> **Data excerpt**
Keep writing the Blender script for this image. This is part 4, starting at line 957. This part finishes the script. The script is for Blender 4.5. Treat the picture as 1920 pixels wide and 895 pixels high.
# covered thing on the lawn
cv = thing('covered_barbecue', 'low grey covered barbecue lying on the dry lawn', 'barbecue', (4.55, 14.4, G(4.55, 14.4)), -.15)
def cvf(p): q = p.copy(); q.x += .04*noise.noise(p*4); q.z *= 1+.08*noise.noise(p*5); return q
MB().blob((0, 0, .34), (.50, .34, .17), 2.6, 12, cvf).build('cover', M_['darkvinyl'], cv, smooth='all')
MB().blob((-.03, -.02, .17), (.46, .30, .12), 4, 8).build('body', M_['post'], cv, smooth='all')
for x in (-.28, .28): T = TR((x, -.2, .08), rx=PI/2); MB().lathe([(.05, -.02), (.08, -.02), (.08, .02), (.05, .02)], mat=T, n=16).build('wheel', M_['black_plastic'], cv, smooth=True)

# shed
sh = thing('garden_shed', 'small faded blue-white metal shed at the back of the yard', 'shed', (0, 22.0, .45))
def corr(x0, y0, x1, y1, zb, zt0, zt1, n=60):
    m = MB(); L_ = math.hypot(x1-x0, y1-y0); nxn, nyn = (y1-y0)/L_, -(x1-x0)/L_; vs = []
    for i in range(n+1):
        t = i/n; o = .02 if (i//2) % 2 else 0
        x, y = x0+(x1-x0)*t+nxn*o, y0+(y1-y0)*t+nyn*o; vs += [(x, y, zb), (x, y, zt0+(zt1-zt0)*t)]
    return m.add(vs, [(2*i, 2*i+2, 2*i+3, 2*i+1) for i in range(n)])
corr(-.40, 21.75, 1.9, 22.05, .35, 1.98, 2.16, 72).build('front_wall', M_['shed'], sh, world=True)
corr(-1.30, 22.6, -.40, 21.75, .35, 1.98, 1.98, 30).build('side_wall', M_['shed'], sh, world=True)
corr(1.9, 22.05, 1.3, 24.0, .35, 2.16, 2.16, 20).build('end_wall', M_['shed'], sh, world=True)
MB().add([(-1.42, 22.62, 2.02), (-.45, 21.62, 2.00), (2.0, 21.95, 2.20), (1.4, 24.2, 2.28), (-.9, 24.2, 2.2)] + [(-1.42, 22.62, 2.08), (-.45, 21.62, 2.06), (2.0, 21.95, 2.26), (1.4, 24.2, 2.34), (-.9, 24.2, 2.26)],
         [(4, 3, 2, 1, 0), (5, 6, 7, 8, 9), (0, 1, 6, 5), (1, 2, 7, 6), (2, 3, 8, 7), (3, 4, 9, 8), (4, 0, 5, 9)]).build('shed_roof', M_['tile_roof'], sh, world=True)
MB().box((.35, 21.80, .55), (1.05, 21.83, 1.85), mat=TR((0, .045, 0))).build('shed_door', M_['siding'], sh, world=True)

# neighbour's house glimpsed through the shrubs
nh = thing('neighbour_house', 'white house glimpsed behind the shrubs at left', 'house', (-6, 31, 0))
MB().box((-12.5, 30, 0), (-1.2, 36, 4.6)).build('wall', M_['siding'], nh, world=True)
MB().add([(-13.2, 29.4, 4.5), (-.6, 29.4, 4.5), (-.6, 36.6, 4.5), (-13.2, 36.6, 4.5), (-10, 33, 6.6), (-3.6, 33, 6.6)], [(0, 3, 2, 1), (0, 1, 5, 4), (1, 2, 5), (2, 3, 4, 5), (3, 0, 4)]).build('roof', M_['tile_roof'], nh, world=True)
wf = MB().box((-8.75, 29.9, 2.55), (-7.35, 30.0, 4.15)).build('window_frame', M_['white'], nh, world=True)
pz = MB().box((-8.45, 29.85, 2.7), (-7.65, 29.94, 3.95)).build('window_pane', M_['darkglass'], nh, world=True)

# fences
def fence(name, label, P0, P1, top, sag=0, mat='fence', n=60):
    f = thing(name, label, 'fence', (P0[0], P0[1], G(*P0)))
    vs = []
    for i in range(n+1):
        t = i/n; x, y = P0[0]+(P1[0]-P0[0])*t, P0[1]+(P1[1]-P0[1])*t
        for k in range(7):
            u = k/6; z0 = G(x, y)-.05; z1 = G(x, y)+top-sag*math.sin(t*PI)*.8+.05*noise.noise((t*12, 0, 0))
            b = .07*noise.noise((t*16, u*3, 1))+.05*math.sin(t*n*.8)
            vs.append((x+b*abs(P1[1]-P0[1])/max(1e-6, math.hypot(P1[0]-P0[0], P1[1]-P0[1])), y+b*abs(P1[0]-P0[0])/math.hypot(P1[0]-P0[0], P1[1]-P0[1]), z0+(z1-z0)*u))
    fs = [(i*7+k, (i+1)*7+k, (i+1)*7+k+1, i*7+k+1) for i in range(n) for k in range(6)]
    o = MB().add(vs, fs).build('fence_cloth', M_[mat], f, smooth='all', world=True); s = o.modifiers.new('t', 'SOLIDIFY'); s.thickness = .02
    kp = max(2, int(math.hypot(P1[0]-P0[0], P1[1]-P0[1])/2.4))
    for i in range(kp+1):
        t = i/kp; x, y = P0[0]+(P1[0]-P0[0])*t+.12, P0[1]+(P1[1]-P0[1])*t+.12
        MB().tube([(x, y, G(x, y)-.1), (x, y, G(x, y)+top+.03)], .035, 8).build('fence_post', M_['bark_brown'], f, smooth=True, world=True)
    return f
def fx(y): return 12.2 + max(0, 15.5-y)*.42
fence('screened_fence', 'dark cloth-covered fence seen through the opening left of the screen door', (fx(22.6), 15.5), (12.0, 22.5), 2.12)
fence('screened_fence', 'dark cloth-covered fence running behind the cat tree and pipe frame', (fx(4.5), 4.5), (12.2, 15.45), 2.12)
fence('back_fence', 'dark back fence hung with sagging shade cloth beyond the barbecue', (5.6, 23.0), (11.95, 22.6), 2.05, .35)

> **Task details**
What are the exact lines from the beginning of the material through the line containing "for x in (-.28, .28): T"? Write out those lines alone.

> **Task result**
Keep writing the Blender script for this image. This is part 4, starting at line 957. This part finishes the script. The script is for Blender 4.5. Treat the picture as 1920 pixels wide and 895 pixels high.
# covered thing on the lawn
cv = thing('covered_barbecue', 'low grey covered barbecue lying on the dry lawn', 'barbecue', (4.55, 14.4, G(4.55, 14.4)), -.15)
def cvf(p): q = p.copy(); q.x += .04*noise.noise(p*4); q.z *= 1+.08*noise.noise(p*5); return q
MB().blob((0, 0, .34), (.50, .34, .17), 2.6, 12, cvf).build('cover', M_['darkvinyl'], cv, smooth='all')
MB().blob((-.03, -.02, .17), (.46, .30, .12), 4, 8).build('body', M_['post'], cv, smooth='all')
for x in (-.28, .28): T = TR((x, -.2, .08), rx=PI/2); MB().lathe([(.05, -.02), (.08, -.02), (.08, .02), (.05, .02)], mat=T, n=16).build('wheel', M_['black_plastic'], cv, smooth=True)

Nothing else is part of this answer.